Mercer Wealth’s clients include sovereign wealth funds, family offices, and insurance companies among others.
From its office in Dubai, Mercer also looks after Africa, India and Turkey, where they also see opportunity for growth.
Wealth creation in Middle East and Africa (MEA) grew 8.5 per cent to $8.1 trillion last year from $7.5tn in 2015, higher than last year’s global average of 6 per cent and the second-highest growth in a region after Asia-Pacific which grew 9.9 per cent, according to consultancy Boston Consulting Group (BCG). In the region, where wealth grew just 1.9 per cent in 2015 compared with 2014, a pickup in oil prices has helped in wealth generation.
BCG is forecasting MEA wealth will rise to $12tn by 2021, growing at an annual average of 8 per cent.
Drivers of wealth generation in the region will be split evenly between new wealth creation and growth of performance of existing assets, according to BCG.
Another general trend in the region is clients’ looking for a comprehensive approach to investing, according to Mr AbuShaban.
“Institutional investors or some of the families are seeing a slowdown in the available capital they have to invest and in that sense they are looking at optimizing the way they manage their portfolios and making sure they are not investing haphazardly and different parts of their investment are working together,” said Mr AbuShaban.
Some clients also have a higher appetite for risk, given the low interest-rate environment that does not provide enough yield for some institutional investors.
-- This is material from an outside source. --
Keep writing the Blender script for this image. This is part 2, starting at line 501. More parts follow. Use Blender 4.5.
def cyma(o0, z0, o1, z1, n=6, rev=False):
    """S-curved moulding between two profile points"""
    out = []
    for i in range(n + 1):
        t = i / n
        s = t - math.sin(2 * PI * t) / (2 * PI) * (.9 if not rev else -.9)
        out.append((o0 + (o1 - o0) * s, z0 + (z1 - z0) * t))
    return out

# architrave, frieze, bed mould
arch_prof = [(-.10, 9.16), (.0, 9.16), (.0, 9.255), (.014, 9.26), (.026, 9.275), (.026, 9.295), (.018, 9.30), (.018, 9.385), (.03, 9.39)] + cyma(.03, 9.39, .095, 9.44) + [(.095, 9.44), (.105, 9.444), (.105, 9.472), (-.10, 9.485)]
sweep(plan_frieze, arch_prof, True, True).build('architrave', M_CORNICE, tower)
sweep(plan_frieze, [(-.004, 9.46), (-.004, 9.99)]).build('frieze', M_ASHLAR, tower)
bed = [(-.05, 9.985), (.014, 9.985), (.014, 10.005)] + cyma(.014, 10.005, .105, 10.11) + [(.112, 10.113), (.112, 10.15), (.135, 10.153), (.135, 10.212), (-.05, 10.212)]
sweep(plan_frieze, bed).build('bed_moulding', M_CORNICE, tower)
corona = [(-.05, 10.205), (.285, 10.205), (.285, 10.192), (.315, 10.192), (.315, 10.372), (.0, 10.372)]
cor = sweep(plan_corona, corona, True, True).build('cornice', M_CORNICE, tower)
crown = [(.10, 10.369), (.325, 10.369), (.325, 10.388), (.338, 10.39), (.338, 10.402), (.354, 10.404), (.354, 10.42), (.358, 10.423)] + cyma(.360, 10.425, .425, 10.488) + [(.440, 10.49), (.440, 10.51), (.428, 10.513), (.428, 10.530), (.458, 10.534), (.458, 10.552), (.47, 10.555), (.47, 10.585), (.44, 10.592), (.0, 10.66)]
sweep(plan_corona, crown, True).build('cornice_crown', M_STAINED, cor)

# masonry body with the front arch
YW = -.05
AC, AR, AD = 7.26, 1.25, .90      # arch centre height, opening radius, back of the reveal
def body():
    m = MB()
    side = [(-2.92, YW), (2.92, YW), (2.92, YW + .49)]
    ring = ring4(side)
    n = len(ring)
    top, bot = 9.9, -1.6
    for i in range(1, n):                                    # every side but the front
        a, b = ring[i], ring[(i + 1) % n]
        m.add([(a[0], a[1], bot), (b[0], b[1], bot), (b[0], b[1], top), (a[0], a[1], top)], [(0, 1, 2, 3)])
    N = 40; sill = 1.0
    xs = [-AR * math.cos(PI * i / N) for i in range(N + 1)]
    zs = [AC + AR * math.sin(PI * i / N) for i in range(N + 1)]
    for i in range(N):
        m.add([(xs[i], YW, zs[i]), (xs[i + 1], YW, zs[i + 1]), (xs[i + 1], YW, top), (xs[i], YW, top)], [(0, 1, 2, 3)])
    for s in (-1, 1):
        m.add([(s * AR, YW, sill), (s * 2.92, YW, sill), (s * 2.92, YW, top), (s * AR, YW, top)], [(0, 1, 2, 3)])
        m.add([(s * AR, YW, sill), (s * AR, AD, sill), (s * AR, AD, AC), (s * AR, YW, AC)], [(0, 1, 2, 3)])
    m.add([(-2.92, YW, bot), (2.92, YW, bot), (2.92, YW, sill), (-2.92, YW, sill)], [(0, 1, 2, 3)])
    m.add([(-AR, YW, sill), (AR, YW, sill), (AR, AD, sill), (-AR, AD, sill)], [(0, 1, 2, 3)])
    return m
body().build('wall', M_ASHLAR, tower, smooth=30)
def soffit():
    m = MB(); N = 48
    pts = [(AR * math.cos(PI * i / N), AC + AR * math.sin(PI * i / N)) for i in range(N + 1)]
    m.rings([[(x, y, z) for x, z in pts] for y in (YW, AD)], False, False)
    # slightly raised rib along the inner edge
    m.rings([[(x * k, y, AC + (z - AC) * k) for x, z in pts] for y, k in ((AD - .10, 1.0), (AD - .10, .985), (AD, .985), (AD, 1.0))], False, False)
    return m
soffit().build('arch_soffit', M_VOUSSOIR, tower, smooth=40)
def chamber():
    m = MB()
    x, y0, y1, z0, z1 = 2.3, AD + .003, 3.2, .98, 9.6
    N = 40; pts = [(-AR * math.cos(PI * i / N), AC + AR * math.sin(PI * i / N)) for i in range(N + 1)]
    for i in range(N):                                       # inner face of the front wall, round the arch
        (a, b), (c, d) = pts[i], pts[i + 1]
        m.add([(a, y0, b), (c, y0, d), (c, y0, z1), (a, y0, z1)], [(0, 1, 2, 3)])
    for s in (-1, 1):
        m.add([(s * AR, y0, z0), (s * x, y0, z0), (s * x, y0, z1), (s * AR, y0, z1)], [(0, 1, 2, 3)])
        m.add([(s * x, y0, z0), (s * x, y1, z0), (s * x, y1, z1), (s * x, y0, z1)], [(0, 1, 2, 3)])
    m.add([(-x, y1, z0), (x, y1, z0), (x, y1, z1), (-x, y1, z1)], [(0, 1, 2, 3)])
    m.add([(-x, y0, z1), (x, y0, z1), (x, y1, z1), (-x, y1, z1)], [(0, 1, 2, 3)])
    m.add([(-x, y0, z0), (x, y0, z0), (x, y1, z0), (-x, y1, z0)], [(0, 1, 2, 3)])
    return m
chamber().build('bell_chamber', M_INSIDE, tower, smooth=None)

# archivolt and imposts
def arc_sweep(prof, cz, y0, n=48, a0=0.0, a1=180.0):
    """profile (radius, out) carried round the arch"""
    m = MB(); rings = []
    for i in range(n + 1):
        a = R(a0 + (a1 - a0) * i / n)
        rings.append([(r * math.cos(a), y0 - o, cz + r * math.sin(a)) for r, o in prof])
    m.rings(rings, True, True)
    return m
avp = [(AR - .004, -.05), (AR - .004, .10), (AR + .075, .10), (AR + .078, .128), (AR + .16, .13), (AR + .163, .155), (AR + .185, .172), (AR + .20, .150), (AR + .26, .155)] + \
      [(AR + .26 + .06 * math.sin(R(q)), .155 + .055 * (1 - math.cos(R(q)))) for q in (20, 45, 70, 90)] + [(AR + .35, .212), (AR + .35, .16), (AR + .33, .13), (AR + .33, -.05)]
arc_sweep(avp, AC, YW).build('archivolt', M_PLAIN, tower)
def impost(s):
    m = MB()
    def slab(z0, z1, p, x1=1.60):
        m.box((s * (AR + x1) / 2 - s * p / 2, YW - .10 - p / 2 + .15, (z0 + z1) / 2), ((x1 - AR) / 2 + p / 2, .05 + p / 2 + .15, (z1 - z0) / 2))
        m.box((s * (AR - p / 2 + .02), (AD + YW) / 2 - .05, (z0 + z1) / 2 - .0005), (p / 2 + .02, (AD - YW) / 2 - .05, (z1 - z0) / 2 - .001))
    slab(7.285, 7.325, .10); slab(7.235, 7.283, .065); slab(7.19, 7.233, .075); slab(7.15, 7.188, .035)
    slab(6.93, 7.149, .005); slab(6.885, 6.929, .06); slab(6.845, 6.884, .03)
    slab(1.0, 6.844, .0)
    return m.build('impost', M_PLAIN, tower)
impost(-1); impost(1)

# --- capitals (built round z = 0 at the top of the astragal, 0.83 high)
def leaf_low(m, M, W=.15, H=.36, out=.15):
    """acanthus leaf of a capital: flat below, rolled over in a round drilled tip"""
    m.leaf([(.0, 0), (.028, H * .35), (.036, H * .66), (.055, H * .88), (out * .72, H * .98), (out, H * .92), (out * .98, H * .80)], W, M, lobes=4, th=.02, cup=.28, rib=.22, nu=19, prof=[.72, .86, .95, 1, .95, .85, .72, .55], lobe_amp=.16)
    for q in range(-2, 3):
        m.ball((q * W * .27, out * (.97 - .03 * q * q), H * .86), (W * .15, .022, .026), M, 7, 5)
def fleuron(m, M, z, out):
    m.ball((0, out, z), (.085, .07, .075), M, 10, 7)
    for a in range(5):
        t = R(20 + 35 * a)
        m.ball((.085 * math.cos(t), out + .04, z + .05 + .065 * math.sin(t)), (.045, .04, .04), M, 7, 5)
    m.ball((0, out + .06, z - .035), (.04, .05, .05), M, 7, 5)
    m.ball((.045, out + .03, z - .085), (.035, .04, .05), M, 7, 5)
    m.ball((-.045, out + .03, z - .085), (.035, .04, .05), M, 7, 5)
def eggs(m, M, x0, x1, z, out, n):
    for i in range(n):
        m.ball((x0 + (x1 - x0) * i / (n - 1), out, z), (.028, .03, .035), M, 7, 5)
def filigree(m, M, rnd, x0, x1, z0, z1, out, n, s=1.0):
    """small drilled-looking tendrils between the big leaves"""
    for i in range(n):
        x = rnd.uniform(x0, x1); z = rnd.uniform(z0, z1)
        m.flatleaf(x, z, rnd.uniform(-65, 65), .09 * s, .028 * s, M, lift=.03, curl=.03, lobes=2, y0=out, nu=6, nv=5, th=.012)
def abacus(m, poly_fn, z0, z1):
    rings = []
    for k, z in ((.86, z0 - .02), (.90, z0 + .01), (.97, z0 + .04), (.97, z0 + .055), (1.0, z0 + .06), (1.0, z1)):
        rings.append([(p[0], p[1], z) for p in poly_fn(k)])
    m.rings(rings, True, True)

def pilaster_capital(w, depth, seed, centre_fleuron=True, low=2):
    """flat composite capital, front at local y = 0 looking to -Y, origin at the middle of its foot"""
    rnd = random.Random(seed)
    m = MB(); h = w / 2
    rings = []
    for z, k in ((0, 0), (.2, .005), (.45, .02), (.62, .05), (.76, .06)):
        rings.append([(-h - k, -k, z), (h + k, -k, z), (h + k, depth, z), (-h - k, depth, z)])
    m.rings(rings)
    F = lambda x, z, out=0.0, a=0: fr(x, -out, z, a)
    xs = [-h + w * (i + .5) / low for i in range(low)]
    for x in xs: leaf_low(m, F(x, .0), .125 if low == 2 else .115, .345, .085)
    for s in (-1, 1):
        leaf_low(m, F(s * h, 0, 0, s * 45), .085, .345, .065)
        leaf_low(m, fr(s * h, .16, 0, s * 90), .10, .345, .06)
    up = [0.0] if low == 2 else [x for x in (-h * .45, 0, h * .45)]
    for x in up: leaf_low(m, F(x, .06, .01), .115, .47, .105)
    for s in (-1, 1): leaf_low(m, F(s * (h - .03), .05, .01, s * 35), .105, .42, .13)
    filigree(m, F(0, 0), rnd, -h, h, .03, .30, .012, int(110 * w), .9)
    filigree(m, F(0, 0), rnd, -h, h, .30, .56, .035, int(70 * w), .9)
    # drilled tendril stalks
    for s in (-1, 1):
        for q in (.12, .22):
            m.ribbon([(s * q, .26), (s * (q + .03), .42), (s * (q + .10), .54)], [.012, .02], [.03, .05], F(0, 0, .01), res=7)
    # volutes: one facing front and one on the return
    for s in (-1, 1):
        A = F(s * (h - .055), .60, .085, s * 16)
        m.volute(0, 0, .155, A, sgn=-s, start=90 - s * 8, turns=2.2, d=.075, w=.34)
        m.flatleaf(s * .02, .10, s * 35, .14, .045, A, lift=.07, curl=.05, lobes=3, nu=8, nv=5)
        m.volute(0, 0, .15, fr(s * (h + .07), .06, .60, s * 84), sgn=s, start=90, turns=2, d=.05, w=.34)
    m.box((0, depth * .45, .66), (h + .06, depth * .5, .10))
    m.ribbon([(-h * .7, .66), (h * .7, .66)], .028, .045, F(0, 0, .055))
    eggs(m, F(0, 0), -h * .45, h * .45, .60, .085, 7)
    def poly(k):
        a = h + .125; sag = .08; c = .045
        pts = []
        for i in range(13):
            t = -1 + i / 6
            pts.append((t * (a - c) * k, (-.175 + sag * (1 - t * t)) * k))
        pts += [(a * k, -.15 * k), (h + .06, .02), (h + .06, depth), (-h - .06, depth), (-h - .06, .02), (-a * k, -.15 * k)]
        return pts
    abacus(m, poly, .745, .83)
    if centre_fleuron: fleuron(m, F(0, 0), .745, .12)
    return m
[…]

These clients are keen to invest in illiquid assets, such as private equity and infrastructure.
“What we have seen is a desire for higher returns in what has been a low-return environment specifically in various fixed income or bonds,” he said.
“In this environment, we have seen a de facto increase in the risk that clients are taking in things like illiquid investments, private equity investments, infrastructure and private debt, those kind of investments were higher illiquidity results in incrementally higher returns.”
The Abu Dhabi Investment Authority, one of the largest sovereign wealth funds, said in its 2016 report that has gradually increased its exposure in direct private equity and private credit transactions, mainly in Asian markets and especially in China and India. The authority’s private equity department focused on structured equities owing to “their defensive characteristics.”